Altes Schreckgespenst
Kommentar zur Anti-Sozialismus-Resolution in den USA
Das US-Repräsentantenhaus hat eine Resolution „zur Verurteilung der Schrecken des Sozialismus“ verabschiedet – und diese liest sich genau so, wie man sich das vorstellt. Als Beispiele für welthistorische Schurken, die „einige der größten Verbrechen der Menschheitsgeschichte“ begangen hätten, nennt das Dokument Stalin und Pol Pot in einem Atemzug mit Hugo Chávez, Nicolás Maduro und Fidel Castro.
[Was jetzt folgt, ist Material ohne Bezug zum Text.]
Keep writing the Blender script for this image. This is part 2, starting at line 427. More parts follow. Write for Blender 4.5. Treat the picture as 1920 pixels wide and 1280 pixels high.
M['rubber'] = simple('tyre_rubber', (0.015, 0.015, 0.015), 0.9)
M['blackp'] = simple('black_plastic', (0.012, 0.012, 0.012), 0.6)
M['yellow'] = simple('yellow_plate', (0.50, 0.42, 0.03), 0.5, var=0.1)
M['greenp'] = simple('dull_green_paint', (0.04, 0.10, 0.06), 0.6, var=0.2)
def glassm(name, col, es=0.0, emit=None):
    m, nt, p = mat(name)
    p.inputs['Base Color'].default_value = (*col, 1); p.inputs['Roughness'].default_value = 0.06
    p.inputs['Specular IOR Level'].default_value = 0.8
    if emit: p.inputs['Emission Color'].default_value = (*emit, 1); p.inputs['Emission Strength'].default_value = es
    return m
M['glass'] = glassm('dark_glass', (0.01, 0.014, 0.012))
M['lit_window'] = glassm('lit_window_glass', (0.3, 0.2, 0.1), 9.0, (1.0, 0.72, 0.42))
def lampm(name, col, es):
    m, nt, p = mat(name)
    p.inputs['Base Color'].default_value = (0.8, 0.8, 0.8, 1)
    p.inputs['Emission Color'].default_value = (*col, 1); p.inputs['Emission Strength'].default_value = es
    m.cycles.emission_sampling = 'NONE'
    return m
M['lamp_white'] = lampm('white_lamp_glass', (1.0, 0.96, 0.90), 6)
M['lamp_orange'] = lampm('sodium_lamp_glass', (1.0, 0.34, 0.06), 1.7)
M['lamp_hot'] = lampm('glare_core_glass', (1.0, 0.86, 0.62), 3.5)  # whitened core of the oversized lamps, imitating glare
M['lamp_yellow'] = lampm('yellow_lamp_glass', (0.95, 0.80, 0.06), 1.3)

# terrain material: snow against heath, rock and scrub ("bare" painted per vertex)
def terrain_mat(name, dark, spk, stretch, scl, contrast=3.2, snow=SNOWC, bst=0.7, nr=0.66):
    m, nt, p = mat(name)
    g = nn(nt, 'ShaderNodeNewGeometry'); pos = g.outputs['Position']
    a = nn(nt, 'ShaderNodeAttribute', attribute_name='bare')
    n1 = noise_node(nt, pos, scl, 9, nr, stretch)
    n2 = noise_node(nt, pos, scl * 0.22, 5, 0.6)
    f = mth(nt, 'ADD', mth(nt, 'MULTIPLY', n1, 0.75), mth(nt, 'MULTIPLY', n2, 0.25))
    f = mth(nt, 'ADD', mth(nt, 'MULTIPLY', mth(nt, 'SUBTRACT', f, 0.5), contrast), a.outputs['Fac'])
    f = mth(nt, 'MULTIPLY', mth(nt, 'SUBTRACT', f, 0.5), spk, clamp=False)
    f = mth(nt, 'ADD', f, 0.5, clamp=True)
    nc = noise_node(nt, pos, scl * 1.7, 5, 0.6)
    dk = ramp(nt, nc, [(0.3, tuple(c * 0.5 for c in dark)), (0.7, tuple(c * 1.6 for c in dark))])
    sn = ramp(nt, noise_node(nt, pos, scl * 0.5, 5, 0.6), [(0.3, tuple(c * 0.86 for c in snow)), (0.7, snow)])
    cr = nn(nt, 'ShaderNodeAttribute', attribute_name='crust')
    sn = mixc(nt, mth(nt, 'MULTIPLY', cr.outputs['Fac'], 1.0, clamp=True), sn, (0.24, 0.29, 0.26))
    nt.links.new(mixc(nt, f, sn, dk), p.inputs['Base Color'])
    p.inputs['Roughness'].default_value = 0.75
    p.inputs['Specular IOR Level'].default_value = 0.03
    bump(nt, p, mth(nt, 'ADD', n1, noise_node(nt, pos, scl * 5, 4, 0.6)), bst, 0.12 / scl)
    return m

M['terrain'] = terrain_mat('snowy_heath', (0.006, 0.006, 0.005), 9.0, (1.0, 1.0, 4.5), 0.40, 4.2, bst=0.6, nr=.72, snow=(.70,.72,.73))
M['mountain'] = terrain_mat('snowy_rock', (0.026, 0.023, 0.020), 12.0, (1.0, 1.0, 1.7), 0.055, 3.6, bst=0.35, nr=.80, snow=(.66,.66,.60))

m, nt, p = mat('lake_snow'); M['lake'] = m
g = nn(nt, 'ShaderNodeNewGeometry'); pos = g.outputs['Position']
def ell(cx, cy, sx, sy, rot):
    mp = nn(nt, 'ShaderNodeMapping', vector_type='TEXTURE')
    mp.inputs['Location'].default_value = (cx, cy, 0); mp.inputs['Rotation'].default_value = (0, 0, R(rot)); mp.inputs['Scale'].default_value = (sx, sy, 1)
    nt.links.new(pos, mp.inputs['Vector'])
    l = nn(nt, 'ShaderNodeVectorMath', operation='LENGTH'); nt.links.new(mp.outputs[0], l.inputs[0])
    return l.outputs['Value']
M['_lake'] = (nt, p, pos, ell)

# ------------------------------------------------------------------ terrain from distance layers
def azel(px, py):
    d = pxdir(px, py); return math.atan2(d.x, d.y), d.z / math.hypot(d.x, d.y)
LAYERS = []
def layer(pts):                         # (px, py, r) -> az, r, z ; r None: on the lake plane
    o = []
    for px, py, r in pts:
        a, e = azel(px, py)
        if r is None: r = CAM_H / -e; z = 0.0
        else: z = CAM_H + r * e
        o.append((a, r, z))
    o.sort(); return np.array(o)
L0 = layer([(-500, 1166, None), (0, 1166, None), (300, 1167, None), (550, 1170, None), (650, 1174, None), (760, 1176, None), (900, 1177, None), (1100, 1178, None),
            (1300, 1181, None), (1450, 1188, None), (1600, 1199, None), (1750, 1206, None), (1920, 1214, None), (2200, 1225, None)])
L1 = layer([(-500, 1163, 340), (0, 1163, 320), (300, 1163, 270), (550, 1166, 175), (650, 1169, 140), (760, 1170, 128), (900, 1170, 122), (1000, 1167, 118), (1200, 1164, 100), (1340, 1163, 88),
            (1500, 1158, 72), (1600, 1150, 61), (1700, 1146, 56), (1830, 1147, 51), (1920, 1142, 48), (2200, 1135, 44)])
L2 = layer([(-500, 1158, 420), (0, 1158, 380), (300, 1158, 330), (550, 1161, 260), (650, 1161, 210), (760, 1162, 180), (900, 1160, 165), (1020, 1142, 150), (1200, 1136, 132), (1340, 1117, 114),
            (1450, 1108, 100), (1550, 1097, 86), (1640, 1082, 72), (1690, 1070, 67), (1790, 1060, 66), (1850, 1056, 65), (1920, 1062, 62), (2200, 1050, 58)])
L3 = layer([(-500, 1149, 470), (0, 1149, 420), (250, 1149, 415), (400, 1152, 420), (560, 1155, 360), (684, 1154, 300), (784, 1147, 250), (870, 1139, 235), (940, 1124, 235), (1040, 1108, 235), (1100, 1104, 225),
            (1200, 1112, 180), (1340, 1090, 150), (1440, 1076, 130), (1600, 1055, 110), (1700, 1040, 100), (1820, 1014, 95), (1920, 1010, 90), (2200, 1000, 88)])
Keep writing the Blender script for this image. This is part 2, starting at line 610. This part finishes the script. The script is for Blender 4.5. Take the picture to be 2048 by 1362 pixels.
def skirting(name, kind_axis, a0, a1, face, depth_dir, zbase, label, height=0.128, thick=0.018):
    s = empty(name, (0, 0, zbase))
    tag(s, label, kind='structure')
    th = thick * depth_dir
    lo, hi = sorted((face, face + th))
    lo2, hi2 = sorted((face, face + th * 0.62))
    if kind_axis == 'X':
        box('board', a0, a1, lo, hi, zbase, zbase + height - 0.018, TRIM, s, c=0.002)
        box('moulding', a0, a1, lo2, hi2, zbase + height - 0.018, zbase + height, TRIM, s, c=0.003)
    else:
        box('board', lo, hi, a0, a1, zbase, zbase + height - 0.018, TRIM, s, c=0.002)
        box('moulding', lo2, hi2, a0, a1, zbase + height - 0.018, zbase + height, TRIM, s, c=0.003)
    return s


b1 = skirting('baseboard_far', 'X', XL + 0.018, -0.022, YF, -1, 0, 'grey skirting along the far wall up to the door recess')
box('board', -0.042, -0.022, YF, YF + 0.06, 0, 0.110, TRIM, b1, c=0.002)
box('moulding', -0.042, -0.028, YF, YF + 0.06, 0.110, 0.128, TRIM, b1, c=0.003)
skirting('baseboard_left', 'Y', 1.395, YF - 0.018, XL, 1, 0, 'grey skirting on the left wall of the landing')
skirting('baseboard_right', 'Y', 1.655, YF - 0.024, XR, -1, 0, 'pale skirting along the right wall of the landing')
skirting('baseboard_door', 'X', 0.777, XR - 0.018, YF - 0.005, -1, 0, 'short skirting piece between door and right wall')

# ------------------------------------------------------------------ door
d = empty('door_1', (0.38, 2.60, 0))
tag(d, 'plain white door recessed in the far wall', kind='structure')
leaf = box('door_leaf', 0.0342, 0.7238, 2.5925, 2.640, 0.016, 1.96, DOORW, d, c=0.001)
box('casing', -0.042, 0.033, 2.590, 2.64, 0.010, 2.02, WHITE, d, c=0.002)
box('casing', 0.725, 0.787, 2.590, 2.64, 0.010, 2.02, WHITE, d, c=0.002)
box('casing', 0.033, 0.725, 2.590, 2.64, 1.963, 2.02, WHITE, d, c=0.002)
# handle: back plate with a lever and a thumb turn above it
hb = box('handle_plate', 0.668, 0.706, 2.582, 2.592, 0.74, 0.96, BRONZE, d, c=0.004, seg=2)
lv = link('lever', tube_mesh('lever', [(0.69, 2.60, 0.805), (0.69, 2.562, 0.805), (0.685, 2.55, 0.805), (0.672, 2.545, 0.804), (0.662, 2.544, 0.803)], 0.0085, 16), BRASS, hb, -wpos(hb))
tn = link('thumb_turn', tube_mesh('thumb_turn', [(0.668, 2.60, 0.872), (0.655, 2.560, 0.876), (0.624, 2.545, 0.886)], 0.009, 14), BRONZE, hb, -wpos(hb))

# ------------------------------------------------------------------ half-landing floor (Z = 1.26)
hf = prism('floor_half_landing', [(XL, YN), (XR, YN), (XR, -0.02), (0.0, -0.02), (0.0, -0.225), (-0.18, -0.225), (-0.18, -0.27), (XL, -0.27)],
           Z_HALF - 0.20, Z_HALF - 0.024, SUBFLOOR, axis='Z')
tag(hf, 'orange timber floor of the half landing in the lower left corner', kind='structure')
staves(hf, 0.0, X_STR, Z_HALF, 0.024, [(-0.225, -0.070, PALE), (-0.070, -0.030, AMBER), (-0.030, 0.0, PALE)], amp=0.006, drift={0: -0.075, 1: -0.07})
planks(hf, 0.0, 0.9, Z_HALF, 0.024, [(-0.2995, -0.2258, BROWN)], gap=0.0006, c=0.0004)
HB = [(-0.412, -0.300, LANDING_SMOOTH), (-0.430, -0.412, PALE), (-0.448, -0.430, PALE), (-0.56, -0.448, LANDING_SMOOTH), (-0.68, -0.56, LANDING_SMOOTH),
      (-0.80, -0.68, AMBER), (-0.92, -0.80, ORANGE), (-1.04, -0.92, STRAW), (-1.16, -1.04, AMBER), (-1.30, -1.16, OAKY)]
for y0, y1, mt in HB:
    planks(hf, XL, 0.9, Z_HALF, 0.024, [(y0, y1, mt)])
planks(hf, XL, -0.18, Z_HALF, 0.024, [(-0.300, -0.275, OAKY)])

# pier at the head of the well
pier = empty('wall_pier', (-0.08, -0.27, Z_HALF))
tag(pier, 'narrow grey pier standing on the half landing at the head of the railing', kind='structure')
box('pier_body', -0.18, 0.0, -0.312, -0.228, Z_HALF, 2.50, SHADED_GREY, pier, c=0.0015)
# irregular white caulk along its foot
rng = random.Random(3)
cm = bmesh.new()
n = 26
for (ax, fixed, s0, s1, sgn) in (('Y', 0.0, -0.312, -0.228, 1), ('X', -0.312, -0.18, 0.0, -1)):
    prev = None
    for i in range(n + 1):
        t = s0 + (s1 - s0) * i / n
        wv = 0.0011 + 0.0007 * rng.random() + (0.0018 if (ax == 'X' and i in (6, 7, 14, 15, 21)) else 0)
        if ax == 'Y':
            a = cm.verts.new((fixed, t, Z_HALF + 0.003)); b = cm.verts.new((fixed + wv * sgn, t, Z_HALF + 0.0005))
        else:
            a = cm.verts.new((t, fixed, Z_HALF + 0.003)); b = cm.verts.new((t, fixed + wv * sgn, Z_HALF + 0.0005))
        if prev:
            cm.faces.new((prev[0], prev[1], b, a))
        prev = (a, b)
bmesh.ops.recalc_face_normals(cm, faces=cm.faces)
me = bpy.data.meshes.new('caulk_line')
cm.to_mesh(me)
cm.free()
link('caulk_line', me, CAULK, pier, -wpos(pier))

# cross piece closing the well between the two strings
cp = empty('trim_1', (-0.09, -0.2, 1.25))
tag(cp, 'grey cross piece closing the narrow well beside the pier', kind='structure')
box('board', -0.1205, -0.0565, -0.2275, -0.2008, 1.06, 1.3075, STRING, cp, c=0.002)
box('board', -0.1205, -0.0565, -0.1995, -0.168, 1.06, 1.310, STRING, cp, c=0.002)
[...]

Vor allem Letzterer scheint im rapide gentrifizierenden Washington weiter mietfrei im Kopf des US-Establishments zu wohnen: Enteignungen von Land und Betrieben nach der kubanischen Revolution schaffen es auf dieselbe Liste der Vergehen wie sowjetische Gulags. Diese Vergleiche sind so absurd, dass sie sich selbst disqualifizieren sollten.
Verbrechen, die im Namen des Sozialismus begangen wurden, sind und bleiben Verbrechen und müssen verurteilt werden – ohne Wenn und Aber. Man kann dies tun, ohne vorzugeben, das Erbe des „Sozialismus“ beschränke sich auf gescheiterte autoritäre Experimente. Sozialist*innen riefen vielerorts die Arbeiterbewegung ins Leben, erkämpften fundamentale demokratische Rechte, ebenso wie die Gleichberechtigung von Frauen und Minderheiten und führten antikoloniale Befreiungsbewegungen an.
Niemand in Washington käme jemals auf die Idee, die Gewalttaten, die unter Augusto Pinochet oder Suharto begangen wurden, „dem Kapitalismus“ anzulasten. Mit der Resolution verfolgten die Republikaner wohl den Zweck, die Demokratische Fraktion bloßzustellen, die dem Entwurf etwa zur Hälfte zustimmte. Doch schon daran zeigt sich, dass sich „Sozialismus“ in den USA nicht mehr annähernd so gut als Schreckgespenst eignet wie zur Zeit des Kalten Krieges: Vor 20 Jahren wäre die Abstimmung wohl einstimmig ausgefallen – oder gegen die einsame Gegenstimme eines gewissen Abgeordneten Sanders.